• Exercise task: Show only lines that include "picture".

• Information supplied:
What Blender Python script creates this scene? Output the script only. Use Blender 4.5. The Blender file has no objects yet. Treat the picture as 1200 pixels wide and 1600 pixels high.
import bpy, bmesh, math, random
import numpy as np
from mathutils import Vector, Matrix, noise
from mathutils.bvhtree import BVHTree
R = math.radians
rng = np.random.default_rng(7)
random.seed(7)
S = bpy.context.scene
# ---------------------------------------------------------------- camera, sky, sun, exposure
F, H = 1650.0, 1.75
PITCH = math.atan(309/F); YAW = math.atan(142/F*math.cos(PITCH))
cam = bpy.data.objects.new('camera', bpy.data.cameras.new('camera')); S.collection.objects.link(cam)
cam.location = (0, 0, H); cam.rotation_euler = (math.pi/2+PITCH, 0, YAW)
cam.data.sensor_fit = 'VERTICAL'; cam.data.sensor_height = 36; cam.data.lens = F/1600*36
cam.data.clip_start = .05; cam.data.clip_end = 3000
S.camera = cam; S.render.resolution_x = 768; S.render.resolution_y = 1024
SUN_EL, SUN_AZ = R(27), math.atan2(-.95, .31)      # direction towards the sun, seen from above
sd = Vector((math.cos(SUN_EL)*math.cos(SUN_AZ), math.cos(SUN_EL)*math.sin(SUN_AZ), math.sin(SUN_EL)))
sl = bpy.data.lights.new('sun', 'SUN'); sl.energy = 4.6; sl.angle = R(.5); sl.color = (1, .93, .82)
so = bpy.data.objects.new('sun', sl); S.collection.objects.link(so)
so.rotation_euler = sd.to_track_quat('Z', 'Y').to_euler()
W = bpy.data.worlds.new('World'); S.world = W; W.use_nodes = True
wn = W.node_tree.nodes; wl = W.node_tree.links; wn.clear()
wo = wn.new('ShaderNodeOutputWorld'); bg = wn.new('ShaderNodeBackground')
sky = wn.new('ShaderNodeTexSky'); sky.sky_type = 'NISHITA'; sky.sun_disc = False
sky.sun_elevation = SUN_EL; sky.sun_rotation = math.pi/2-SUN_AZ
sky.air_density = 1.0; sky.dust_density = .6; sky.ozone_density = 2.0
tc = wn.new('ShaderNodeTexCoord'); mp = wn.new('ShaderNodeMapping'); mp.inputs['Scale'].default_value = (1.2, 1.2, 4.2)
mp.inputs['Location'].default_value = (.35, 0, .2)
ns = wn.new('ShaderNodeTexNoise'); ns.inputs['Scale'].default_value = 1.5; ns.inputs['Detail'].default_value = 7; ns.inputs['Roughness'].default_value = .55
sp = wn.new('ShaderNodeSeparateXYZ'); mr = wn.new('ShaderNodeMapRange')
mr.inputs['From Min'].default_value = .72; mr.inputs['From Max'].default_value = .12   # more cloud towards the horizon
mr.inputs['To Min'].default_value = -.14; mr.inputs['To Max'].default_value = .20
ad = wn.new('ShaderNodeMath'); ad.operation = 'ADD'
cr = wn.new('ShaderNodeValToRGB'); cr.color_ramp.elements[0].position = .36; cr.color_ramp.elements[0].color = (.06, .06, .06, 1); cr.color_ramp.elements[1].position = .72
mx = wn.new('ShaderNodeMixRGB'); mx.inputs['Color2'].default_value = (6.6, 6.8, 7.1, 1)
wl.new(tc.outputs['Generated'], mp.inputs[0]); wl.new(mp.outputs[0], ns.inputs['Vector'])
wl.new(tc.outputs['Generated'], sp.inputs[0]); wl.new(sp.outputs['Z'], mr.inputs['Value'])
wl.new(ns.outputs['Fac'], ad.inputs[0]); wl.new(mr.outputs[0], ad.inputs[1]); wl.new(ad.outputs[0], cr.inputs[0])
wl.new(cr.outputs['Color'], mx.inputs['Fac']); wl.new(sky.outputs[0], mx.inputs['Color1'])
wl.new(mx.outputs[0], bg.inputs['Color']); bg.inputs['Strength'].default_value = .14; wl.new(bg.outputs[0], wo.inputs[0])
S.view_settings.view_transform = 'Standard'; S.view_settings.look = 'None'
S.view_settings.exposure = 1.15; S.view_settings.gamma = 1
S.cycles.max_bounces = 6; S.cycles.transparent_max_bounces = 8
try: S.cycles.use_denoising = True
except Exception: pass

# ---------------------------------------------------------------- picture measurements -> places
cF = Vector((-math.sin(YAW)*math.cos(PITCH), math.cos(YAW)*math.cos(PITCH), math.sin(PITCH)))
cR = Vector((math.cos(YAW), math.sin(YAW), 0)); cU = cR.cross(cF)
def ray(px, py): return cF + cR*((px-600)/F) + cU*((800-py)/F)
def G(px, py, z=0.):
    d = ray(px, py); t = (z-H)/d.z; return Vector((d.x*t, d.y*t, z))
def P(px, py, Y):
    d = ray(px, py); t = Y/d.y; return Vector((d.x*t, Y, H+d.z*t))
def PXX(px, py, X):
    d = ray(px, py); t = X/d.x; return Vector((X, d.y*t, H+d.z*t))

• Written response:
What Blender Python script creates this scene? Output the script only. Use Blender 4.5. The Blender file has no objects yet. Treat the picture as 1200 pixels wide and 1600 pixels high.
# ---------------------------------------------------------------- picture measurements -> places